#### [TO BE DONE]
Starting at the line that contains "Build this scene" and stopping after the line that contains "COL = SC.collection", copy the lines exactly. Pictures are left out.
+++ RECORDED INFORMATION
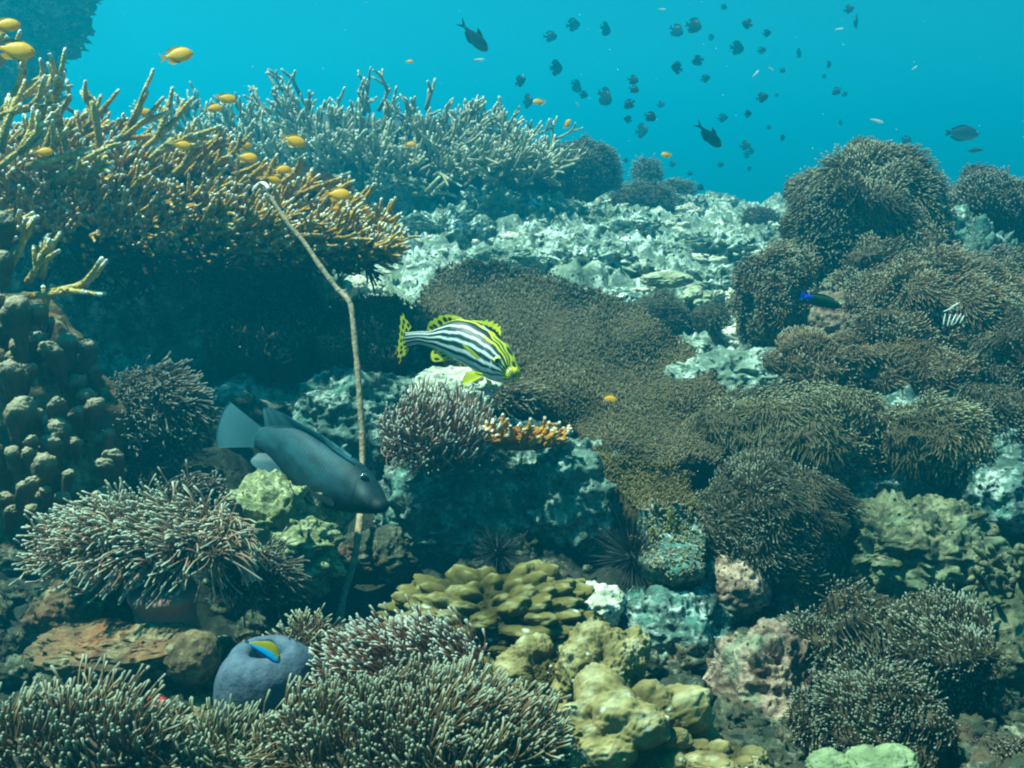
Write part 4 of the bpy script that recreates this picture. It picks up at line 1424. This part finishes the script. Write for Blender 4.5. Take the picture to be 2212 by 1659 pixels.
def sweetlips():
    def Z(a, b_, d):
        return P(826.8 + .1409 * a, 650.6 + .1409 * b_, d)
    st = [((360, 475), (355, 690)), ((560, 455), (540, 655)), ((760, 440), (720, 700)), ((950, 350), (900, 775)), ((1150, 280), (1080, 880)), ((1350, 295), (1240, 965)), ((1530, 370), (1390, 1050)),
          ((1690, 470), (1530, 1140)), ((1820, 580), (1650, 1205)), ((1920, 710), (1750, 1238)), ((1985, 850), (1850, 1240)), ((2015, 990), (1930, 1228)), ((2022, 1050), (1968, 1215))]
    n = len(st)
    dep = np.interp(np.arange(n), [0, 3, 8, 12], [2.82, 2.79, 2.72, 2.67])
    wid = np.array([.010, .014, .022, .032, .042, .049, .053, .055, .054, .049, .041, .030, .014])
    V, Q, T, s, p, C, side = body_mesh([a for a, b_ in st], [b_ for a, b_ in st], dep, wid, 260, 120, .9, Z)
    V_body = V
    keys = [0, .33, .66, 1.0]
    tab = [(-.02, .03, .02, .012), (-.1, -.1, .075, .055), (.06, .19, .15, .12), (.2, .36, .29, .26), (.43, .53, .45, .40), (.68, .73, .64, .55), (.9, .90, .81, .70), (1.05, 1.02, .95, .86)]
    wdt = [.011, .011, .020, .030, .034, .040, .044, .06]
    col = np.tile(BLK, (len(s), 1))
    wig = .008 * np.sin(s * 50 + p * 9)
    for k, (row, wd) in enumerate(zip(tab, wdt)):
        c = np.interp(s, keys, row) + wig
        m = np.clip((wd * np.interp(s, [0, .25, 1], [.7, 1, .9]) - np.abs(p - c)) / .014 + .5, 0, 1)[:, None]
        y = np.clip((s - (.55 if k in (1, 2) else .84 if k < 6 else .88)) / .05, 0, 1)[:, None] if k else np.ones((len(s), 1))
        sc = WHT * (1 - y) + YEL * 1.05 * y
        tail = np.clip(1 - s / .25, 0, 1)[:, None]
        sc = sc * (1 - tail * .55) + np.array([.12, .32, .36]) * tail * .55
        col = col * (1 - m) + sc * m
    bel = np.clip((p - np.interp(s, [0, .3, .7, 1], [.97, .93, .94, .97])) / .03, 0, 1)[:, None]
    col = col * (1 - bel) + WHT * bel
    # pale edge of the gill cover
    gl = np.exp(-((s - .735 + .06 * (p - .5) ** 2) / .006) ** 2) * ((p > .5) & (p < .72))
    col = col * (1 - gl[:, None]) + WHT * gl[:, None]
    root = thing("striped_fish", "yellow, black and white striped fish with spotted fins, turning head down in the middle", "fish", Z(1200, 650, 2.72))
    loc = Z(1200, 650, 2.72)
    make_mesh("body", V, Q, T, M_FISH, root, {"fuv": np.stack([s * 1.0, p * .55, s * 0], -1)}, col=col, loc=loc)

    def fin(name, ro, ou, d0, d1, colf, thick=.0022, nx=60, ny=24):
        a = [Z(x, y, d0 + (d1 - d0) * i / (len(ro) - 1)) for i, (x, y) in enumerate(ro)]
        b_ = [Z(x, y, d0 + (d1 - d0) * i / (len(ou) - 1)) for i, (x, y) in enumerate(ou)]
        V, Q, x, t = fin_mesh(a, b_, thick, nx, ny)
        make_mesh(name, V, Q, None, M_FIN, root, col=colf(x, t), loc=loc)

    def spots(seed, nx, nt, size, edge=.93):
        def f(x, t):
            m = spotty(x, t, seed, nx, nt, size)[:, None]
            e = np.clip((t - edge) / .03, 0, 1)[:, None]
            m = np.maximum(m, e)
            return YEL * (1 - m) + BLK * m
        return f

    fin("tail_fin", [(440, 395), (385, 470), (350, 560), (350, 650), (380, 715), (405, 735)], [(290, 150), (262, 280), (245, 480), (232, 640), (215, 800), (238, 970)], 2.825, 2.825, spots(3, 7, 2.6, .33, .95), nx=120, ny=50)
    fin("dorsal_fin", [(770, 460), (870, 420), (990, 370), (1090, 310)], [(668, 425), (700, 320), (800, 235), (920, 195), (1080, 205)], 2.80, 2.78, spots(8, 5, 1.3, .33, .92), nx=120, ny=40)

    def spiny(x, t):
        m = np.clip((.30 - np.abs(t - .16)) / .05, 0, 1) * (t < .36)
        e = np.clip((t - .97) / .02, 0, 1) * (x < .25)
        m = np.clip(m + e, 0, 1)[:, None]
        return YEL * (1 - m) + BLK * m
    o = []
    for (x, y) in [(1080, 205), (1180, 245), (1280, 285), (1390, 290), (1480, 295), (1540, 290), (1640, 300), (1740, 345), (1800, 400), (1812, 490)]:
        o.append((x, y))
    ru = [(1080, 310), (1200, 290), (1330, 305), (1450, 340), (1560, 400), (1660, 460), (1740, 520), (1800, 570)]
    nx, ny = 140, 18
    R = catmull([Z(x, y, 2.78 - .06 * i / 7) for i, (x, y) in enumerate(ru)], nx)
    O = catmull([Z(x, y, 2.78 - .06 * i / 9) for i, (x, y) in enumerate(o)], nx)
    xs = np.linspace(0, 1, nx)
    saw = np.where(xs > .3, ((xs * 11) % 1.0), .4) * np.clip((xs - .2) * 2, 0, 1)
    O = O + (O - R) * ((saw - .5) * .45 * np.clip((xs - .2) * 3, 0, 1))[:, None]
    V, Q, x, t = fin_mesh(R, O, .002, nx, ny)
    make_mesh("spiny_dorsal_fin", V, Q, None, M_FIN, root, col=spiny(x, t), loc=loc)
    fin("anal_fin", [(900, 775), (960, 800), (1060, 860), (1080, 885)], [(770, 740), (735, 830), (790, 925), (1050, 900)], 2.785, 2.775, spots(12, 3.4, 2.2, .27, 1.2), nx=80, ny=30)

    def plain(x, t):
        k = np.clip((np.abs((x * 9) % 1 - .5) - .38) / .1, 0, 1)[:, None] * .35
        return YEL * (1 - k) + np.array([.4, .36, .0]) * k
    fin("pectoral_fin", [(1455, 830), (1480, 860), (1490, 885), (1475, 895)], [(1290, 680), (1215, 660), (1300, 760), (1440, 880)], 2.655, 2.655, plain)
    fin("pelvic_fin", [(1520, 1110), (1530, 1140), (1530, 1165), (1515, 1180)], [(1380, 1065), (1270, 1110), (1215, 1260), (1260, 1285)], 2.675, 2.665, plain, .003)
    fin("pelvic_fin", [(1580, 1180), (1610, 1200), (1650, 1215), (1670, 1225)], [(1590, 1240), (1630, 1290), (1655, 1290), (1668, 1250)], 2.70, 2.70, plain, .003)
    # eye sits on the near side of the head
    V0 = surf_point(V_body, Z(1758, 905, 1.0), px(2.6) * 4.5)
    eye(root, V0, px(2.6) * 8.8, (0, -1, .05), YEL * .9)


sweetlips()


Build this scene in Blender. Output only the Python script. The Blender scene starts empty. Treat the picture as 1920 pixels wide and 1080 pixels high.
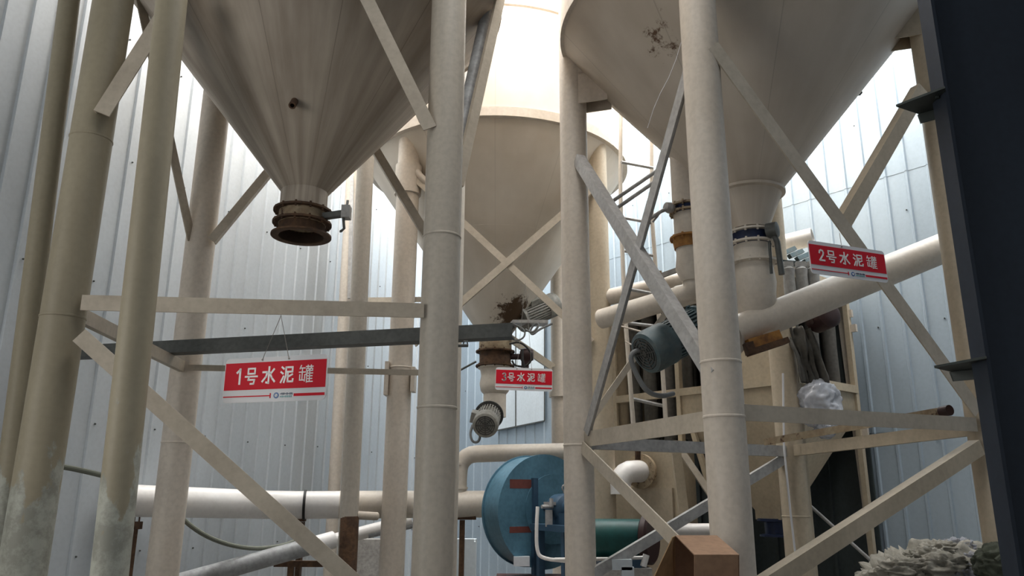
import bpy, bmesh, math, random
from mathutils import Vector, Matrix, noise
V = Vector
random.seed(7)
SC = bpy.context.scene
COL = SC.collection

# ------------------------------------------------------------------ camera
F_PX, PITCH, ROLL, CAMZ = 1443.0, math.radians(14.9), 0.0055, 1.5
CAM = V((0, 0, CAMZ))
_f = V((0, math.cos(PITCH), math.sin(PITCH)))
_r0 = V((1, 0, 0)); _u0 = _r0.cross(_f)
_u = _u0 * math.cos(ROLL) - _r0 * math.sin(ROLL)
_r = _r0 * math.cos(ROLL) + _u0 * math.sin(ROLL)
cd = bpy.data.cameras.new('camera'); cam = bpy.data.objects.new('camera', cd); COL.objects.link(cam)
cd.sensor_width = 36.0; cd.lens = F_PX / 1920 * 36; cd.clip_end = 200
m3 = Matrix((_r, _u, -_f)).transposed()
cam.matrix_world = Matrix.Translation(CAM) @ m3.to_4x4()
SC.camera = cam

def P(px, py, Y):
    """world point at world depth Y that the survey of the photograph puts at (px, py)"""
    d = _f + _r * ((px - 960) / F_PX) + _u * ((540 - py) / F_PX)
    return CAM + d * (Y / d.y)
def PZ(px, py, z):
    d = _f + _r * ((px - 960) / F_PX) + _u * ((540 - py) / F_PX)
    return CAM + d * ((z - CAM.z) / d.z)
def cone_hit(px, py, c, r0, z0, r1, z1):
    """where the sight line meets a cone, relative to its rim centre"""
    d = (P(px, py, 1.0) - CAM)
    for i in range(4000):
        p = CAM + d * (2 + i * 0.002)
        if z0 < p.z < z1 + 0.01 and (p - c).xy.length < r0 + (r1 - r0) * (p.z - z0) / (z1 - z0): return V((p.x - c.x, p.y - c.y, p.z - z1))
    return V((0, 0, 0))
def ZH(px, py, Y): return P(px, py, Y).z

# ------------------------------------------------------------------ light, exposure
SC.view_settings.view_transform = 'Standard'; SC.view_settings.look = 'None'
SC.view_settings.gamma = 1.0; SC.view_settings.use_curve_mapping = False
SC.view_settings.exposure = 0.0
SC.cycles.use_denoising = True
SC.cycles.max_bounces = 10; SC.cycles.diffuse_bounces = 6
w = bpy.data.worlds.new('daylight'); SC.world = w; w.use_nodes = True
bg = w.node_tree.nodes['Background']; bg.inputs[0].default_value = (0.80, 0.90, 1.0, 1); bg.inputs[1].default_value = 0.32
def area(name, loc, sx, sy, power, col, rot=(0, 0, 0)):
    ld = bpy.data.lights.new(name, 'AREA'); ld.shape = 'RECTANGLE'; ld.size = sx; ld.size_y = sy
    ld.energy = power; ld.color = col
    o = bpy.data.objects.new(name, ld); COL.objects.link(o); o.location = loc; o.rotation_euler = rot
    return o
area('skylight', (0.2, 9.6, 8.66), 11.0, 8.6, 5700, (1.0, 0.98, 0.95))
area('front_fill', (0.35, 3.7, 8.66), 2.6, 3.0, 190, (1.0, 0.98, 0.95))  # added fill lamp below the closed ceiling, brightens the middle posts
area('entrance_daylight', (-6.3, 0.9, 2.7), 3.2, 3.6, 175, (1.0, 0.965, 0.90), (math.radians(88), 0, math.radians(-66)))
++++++
#### [CORRECT RESPONSE]
Build this scene in Blender. Output only the Python script. The Blender scene starts empty. Treat the picture as 1920 pixels wide and 1080 pixels high.
import bpy, bmesh, math, random
from mathutils import Vector, Matrix, noise
V = Vector
random.seed(7)
SC = bpy.context.scene
COL = SC.collection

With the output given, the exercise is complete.